Key attendees of that meeting included the Minister of Finance and Coordinating Minister of the Economy, Wale Edun (who participated virtually); the Executive Chairman of the Federal Inland Revenue Service, Dr. Zacch Adedeji; the Chief Financial Officer of NNPCL; the Executive Commissioner of the Nigerian Midstream and Downstream Petroleum Regulatory Authority (who also joined virtually); and other critical stakeholders.
Meanwhile, industry stakeholders have expressed mixed reactions to the current situation. The National President of the Petroleum Products Retail Outlet Owners Association of Nigeria (PETROAN), Billy Gillis-Harry, emphasized that market players would explore alternative sources to meet demand should the agreement between the government and Dangote Refinery face prolonged uncertainty.

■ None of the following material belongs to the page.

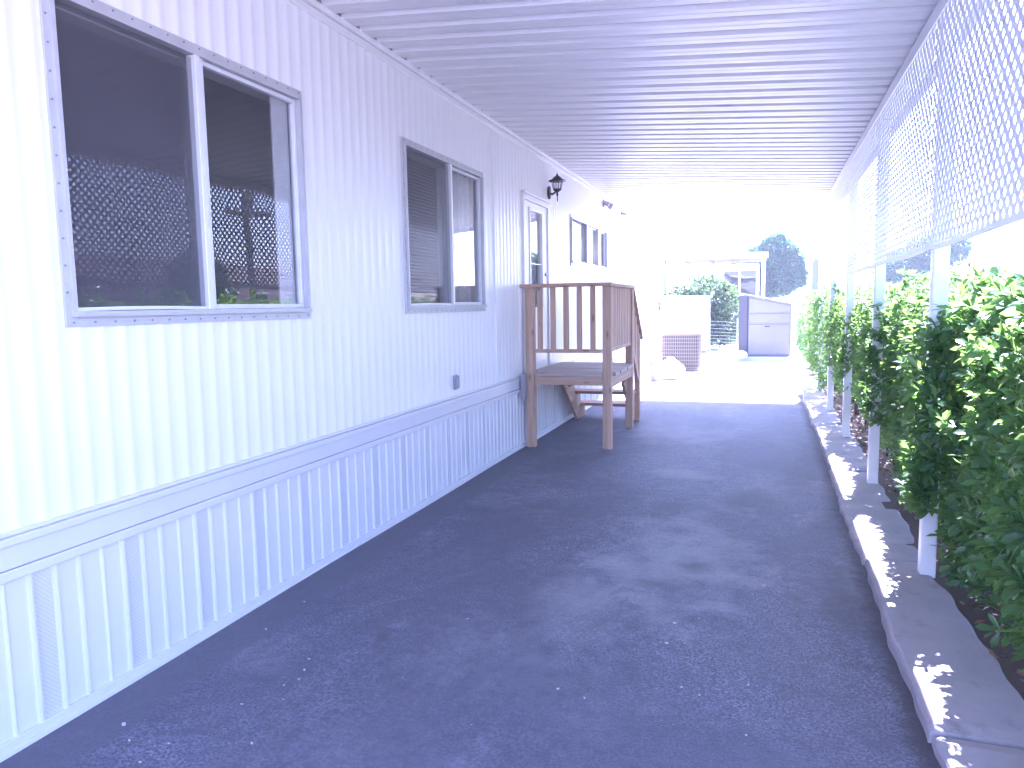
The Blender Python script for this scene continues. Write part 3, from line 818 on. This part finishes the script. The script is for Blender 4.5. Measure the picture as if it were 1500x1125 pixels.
# ------------------------------------------------------------------ hedge shrubs
def shrub(y0, y1, dens, L0, L1, label, x_front, top, base, xb=4.45, seed=0.0, mat='leaf', sprouts=(), under=.10):
    root = empty('hedge_shrub', ((x_front+xb)/2, (y0+y1)/2, .02))
    tag(root, label, 'hedge shrub', 'clipped hedge shrubs growing along the kerb behind the carport posts')
    Ly = y1-y0
    def lumps(y, z): return bumpy(y, z, seed)
    def tp(x, y): return top + .045*bumpy(y*1.3, x*1.7, seed+4) + .04*np.sin(y*4.1+seed)
    def fr(y, z):
        u = np.clip((z-base)/(top-base), 0, 1)
        return x_front + .055*lumps(y, z) + .09*np.clip((u-.72)/.28, 0, 1)**2 + under*np.clip((.30-u)/.30, 0, 1)
    T = []; A = []
    # front face
    n = int(dens*Ly*(top-base))
    y = RNG.uniform(y0, y1, n); z = base+(top-base)*RNG.uniform(0, 1, n)**.92; d = np.abs(RNG.normal(0, .11, n))
    T.append(np.stack([fr(y, z)+d-.03, y, z], 1)); a = np.stack([-np.ones(n), RNG.normal(-.15, .55, n), RNG.normal(.45, .5, n)], 1); A.append(unit(a))
    # top
    n = int(dens*Ly*(xb-x_front)*.85)
    y = RNG.uniform(y0, y1, n); x = RNG.uniform(x_front+.10, xb, n); d = np.abs(RNG.normal(0, .09, n))
    T.append(np.stack([x, y, tp(x, y)-d], 1)); a = np.stack([RNG.normal(-.1, .4, n), RNG.normal(0, .4, n), np.ones(n)], 1); A.append(unit(a))
    # near and far ends
    for yy, sg in ((y0, -1), (y1, 1)):
        n = int(dens*(xb-x_front)*(top-base)*(.8 if sg < 0 else .4))
        x = RNG.uniform(x_front+.05, xb, n); z = base+(top-base)*RNG.uniform(0, 1, n); d = np.abs(RNG.normal(0, .12, n))
        T.append(np.stack([x, yy-sg*d+.05*lumps(x*3, z), z], 1)); a = np.stack([RNG.normal(0, .5, n), sg*np.ones(n), RNG.normal(.4, .4, n)], 1); A.append(unit(a))
    # back and inside, thinner
    n = int(dens*Ly*(top-base)*.35)
    T.append(np.stack([RNG.uniform(x_front+.2, xb, n), RNG.uniform(y0, y1, n), base+(top-base)*RNG.uniform(.05, 1, n)], 1)); A.append(unit(RNG.normal(size=(n, 3))+np.array([0, 0, .6])))
    # shoots standing above the clipped top
    n = int(16*Ly)
    x = RNG.uniform(x_front+.05, xb, n); y = RNG.uniform(y0, y1, n); hgt = RNG.uniform(.02, .16, n)
    for q in (0, .45, 1.0):
        T.append(np.stack([x+RNG.normal(0, .01, n), y+RNG.normal(0, .01, n), tp(x, y)+hgt*q], 1)); A.append(unit(np.stack([RNG.normal(0, .3, n), RNG.normal(0, .3, n), np.ones(n)], 1)))
    for sx, sy, sz, nn in sprouts:
        T.append(np.array([max(sx, 3.25), sy, sz])+np.clip(RNG.normal(0, .075, (nn, 3)), -.12, .12)*np.array([.5, 1, 1])); A.append(unit(RNG.normal(0, .6, (nn, 3))+np.array([-1, -.3, .3])))
    P, D, L, W = whorls(np.concatenate(T), np.concatenate(A), 9, L0, L1, .175)
    P = P-np.array(root.location)
    leaf_cloud('foliage', P, D, L, W, M[mat], root)
    g = MB()
    ns = int(Ly*3.2)
    for i in range(ns):
        y = y0+(i+.5)*Ly/ns+random.uniform(-.08, .08); x = random.uniform(3.56, 4.0)
        for b in range(3):
            p = [Vector((x+random.uniform(-.03, .03), y+random.uniform(-.03, .03), -.0))]
            dx, dy = random.uniform(-.16, .16), random.uniform(-.2, .2)
            for t in (.25, .55, 1.0):
                p.append(Vector((x+dx*t+random.uniform(-.03, .03), y+dy*t+random.uniform(-.03, .03), t*(top-.12))))
            g.tube(p, [.016, .013, .010, .004], 6)
    o = g.build('stem', M['bark'], root, smooth=True); o.location = -Vector(root.location)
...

“The market is making preparations for any surprises. If there are disruptions, we’ll have alternatives to turn to,” Gillis-Harry stated.
Similarly, the President of the Independent Petroleum Marketers Association of Nigeria (IPMAN), Hammed Fashola, called for government intervention to ensure the continuity of the Naira-for-Crude policy to stabilize petrol prices.
“I urge the Federal Government to revisit its agreement with Dangote Refinery to sustain the existing petrol pricing structure and avoid unnecessary fluctuations,” he said.